WHAT TO WORK ON → Transcribe every line of the listing below without any deviation.

DATA SEGMENT →
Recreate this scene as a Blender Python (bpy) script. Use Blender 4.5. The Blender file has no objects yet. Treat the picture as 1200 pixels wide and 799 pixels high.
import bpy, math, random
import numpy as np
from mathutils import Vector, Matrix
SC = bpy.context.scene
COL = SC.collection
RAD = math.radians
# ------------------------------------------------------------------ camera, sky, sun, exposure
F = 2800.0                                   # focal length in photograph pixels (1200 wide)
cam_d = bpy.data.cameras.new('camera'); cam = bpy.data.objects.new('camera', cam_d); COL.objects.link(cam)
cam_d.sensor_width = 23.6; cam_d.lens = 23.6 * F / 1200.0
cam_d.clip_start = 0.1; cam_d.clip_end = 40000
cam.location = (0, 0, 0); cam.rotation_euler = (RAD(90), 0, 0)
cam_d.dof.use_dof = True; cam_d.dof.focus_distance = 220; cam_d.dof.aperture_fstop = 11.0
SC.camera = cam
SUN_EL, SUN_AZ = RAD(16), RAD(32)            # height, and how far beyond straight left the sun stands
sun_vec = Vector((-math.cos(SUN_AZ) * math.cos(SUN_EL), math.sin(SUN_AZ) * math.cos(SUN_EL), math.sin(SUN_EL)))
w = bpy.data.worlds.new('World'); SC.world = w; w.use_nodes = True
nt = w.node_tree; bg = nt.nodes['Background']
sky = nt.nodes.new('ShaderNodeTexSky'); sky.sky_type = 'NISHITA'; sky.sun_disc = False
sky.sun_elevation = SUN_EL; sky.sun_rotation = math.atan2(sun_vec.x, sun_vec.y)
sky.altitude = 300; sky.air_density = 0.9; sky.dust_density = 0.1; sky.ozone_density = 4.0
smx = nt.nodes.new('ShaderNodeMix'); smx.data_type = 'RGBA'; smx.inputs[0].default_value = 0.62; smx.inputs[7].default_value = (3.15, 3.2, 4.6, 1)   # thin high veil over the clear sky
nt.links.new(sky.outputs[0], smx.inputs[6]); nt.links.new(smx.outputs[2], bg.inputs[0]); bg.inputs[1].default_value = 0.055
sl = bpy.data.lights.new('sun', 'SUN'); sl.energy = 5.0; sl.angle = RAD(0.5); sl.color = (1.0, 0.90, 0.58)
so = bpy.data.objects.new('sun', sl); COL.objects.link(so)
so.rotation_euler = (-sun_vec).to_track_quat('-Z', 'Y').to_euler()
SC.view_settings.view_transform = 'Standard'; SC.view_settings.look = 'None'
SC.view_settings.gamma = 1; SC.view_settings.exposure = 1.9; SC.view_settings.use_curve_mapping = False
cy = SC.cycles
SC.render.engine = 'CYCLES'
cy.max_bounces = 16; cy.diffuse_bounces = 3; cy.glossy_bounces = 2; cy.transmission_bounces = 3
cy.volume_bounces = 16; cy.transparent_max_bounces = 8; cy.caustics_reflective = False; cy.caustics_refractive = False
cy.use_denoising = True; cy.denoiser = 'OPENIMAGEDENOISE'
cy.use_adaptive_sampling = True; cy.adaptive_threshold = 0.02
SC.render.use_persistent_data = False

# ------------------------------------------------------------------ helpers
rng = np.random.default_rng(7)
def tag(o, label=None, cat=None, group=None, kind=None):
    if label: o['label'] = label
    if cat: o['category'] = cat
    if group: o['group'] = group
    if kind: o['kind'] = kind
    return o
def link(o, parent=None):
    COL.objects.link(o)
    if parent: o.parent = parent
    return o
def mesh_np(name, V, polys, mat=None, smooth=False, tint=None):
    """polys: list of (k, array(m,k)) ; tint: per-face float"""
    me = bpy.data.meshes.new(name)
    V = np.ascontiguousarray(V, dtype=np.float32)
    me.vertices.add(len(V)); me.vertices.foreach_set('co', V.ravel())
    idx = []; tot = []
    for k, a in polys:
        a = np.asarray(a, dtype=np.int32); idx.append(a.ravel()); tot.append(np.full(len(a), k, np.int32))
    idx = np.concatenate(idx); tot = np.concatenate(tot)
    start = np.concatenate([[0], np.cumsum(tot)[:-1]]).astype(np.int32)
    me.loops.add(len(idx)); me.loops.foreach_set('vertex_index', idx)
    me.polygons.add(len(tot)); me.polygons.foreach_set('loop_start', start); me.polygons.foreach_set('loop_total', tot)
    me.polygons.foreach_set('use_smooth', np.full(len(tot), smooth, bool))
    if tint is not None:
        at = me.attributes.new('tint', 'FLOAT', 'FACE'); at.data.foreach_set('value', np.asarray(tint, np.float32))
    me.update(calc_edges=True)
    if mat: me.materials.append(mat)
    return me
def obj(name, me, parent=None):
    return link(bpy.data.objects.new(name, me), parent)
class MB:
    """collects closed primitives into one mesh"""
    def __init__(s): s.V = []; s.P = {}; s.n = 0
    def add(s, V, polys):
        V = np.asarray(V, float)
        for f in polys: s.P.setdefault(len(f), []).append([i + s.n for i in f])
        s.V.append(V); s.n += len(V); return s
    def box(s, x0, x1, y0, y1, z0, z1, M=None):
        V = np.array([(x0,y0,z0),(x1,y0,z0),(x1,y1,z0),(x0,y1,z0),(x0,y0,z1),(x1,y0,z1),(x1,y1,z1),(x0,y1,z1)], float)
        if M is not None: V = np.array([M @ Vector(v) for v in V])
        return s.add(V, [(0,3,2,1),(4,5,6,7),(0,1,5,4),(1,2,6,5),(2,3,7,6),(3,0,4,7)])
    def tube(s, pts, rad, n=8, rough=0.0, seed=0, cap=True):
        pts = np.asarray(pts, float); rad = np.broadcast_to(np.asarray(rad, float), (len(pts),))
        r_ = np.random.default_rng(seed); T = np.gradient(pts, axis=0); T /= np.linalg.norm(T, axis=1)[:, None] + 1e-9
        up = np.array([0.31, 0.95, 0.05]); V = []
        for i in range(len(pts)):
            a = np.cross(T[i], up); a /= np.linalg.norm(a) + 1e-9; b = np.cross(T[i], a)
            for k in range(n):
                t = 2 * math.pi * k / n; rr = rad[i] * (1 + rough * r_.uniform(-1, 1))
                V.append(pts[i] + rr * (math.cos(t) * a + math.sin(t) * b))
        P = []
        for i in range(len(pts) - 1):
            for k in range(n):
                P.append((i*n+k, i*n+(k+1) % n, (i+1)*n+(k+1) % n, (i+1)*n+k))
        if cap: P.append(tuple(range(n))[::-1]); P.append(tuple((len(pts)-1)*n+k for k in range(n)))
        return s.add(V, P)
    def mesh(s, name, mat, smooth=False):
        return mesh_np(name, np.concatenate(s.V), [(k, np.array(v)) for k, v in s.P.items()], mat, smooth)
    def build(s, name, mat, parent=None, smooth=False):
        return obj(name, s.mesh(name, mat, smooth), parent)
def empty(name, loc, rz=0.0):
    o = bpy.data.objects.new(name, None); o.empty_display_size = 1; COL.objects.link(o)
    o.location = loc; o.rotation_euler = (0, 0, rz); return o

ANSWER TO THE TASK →
Recreate this scene as a Blender Python (bpy) script. Use Blender 4.5. The Blender file has no objects yet. Treat the picture as 1200 pixels wide and 799 pixels high.
import bpy, math, random
import numpy as np
from mathutils import Vector, Matrix
SC = bpy.context.scene
COL = SC.collection
RAD = math.radians
# ------------------------------------------------------------------ camera, sky, sun, exposure
F = 2800.0                                   # focal length in photograph pixels (1200 wide)
cam_d = bpy.data.cameras.new('camera'); cam = bpy.data.objects.new('camera', cam_d); COL.objects.link(cam)
cam_d.sensor_width = 23.6; cam_d.lens = 23.6 * F / 1200.0
cam_d.clip_start = 0.1; cam_d.clip_end = 40000
cam.location = (0, 0, 0); cam.rotation_euler = (RAD(90), 0, 0)
cam_d.dof.use_dof = True; cam_d.dof.focus_distance = 220; cam_d.dof.aperture_fstop = 11.0
SC.camera = cam
SUN_EL, SUN_AZ = RAD(16), RAD(32)            # height, and how far beyond straight left the sun stands
sun_vec = Vector((-math.cos(SUN_AZ) * math.cos(SUN_EL), math.sin(SUN_AZ) * math.cos(SUN_EL), math.sin(SUN_EL)))
w = bpy.data.worlds.new('World'); SC.world = w; w.use_nodes = True
nt = w.node_tree; bg = nt.nodes['Background']
sky = nt.nodes.new('ShaderNodeTexSky'); sky.sky_type = 'NISHITA'; sky.sun_disc = False
sky.sun_elevation = SUN_EL; sky.sun_rotation = math.atan2(sun_vec.x, sun_vec.y)
sky.altitude = 300; sky.air_density = 0.9; sky.dust_density = 0.1; sky.ozone_density = 4.0
smx = nt.nodes.new('ShaderNodeMix'); smx.data_type = 'RGBA'; smx.inputs[0].default_value = 0.62; smx.inputs[7].default_value = (3.15, 3.2, 4.6, 1)   # thin high veil over the clear sky
nt.links.new(sky.outputs[0], smx.inputs[6]); nt.links.new(smx.outputs[2], bg.inputs[0]); bg.inputs[1].default_value = 0.055
sl = bpy.data.lights.new('sun', 'SUN'); sl.energy = 5.0; sl.angle = RAD(0.5); sl.color = (1.0, 0.90, 0.58)
so = bpy.data.objects.new('sun', sl); COL.objects.link(so)
so.rotation_euler = (-sun_vec).to_track_quat('-Z', 'Y').to_euler()
SC.view_settings.view_transform = 'Standard'; SC.view_settings.look = 'None'
SC.view_settings.gamma = 1; SC.view_settings.exposure = 1.9; SC.view_settings.use_curve_mapping = False
cy = SC.cycles
SC.render.engine = 'CYCLES'
cy.max_bounces = 16; cy.diffuse_bounces = 3; cy.glossy_bounces = 2; cy.transmission_bounces = 3
cy.volume_bounces = 16; cy.transparent_max_bounces = 8; cy.caustics_reflective = False; cy.caustics_refractive = False
cy.use_denoising = True; cy.denoiser = 'OPENIMAGEDENOISE'
cy.use_adaptive_sampling = True; cy.adaptive_threshold = 0.02
SC.render.use_persistent_data = False

# ------------------------------------------------------------------ helpers
rng = np.random.default_rng(7)
def tag(o, label=None, cat=None, group=None, kind=None):
    if label: o['label'] = label
    if cat: o['category'] = cat
    if group: o['group'] = group
    if kind: o['kind'] = kind
    return o
def link(o, parent=None):
    COL.objects.link(o)
    if parent: o.parent = parent
    return o
def mesh_np(name, V, polys, mat=None, smooth=False, tint=None):
    """polys: list of (k, array(m,k)) ; tint: per-face float"""
    me = bpy.data.meshes.new(name)
    V = np.ascontiguousarray(V, dtype=np.float32)
    me.vertices.add(len(V)); me.vertices.foreach_set('co', V.ravel())
    idx = []; tot = []
    for k, a in polys:
        a = np.asarray(a, dtype=np.int32); idx.append(a.ravel()); tot.append(np.full(len(a), k, np.int32))
    idx = np.concatenate(idx); tot = np.concatenate(tot)
    start = np.concatenate([[0], np.cumsum(tot)[:-1]]).astype(np.int32)
    me.loops.add(len(idx)); me.loops.foreach_set('vertex_index', idx)
    me.polygons.add(len(tot)); me.polygons.foreach_set('loop_start', start); me.polygons.foreach_set('loop_total', tot)
    me.polygons.foreach_set('use_smooth', np.full(len(tot), smooth, bool))
    if tint is not None:
        at = me.attributes.new('tint', 'FLOAT', 'FACE'); at.data.foreach_set('value', np.asarray(tint, np.float32))
    me.update(calc_edges=True)
    if mat: me.materials.append(mat)
    return me
def obj(name, me, parent=None):
    return link(bpy.data.objects.new(name, me), parent)
class MB:
    """collects closed primitives into one mesh"""
    def __init__(s): s.V = []; s.P = {}; s.n = 0
    def add(s, V, polys):
        V = np.asarray(V, float)
        for f in polys: s.P.setdefault(len(f), []).append([i + s.n for i in f])
        s.V.append(V); s.n += len(V); return s
    def box(s, x0, x1, y0, y1, z0, z1, M=None):
        V = np.array([(x0,y0,z0),(x1,y0,z0),(x1,y1,z0),(x0,y1,z0),(x0,y0,z1),(x1,y0,z1),(x1,y1,z1),(x0,y1,z1)], float)
        if M is not None: V = np.array([M @ Vector(v) for v in V])
        return s.add(V, [(0,3,2,1),(4,5,6,7),(0,1,5,4),(1,2,6,5),(2,3,7,6),(3,0,4,7)])
    def tube(s, pts, rad, n=8, rough=0.0, seed=0, cap=True):
        pts = np.asarray(pts, float); rad = np.broadcast_to(np.asarray(rad, float), (len(pts),))
        r_ = np.random.default_rng(seed); T = np.gradient(pts, axis=0); T /= np.linalg.norm(T, axis=1)[:, None] + 1e-9
        up = np.array([0.31, 0.95, 0.05]); V = []
        for i in range(len(pts)):
            a = np.cross(T[i], up); a /= np.linalg.norm(a) + 1e-9; b = np.cross(T[i], a)
            for k in range(n):
                t = 2 * math.pi * k / n; rr = rad[i] * (1 + rough * r_.uniform(-1, 1))
                V.append(pts[i] + rr * (math.cos(t) * a + math.sin(t) * b))
        P = []
        for i in range(len(pts) - 1):
            for k in range(n):
                P.append((i*n+k, i*n+(k+1) % n, (i+1)*n+(k+1) % n, (i+1)*n+k))
        if cap: P.append(tuple(range(n))[::-1]); P.append(tuple((len(pts)-1)*n+k for k in range(n)))
        return s.add(V, P)
    def mesh(s, name, mat, smooth=False):
        return mesh_np(name, np.concatenate(s.V), [(k, np.array(v)) for k, v in s.P.items()], mat, smooth)
    def build(s, name, mat, parent=None, smooth=False):
        return obj(name, s.mesh(name, mat, smooth), parent)
def empty(name, loc, rz=0.0):
    o = bpy.data.objects.new(name, None); o.empty_display_size = 1; COL.objects.link(o)
    o.location = loc; o.rotation_euler = (0, 0, rz); return o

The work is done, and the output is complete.